4. writing the first commandment on the tablets. It is deeply ironic that the first figure to emerge is Moses, who, in the Bible, enunciates the commandment forbidding representation. Words about images follow the warning about having no other gods: “You shall not make for yourself an idol, whether in the form of anything that is in heaven above, or that is on the earth beneath, or that is in the water under the earth” (Exodus 20:3).

5. the sun had baked him. Similar ideas about skin color are presented at the beginning of “The Shadow,” and they become more significant in that text. Andersen’s notions of race remain quite naïve, and he habitually works in terms of the binary black/white, with black representing a “baked” quality (as he puts it). It is a hue associated with Italy rather than Africa, while white is generally the color of innocence and purity, though, when applied as an attribute to skin, it can take on a demonic quality.

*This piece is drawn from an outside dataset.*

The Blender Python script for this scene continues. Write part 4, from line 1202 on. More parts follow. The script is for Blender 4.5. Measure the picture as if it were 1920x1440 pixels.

6. a procession of the five senses. Synesthesia, the engagement of all the senses, plays an important role in Andersen’s aesthetics. It is therefore no accident that the work of art contains within it a group of allegorical figures representing all five senses.

7. The whole thing had been destroyed. The act of destruction came to have representative importance. “The Most Astonishing Thing” was reprinted in 1942 in a volume of stories edited by a group of scholars who were to become leaders of the Danish Resistance Movement. As Jackie Wullschlager points out: “Radical new illustrations were used to smuggle past the censors a message of hope and resistance to a wide readership. In the final picture, the night watchman who strikes down the destroyer is a Jewish rabbi with hat and beard, standing in condemnation of a brawny, semi-naked Aryan pinned to the floor by the tablets of Moses inscribed in Hebrew letters, watched by a crowd of ‘ordinary’ Danes in contemporary 1940s dress. . . . ‘Andersen would have been pleased to know that some of his works became a useful tool against the oppressors at a time when Denmark was not master in her own house’ ” (Nunnally and Wullschlager, 437).

8. dressed in her costly garments. Like many of the royal female personages in Andersen’s tales (most notably the princess in “The Swineherd”), this young woman focuses on material wealth and remains perfectly happy as long as she has a comfortable throne and fine dresses to wear.

9. The organ began to play on its own. The work of art is miraculously reconstituted. In the sacred setting of the church, miracles continue to happen, first when the figures come to life, then when the organ produces sounds on its own.

10. Not a soul there felt envy. Once the villain is vanquished, the envy that initially invaded the town during the contest disappears, and the story ends on a utopian note.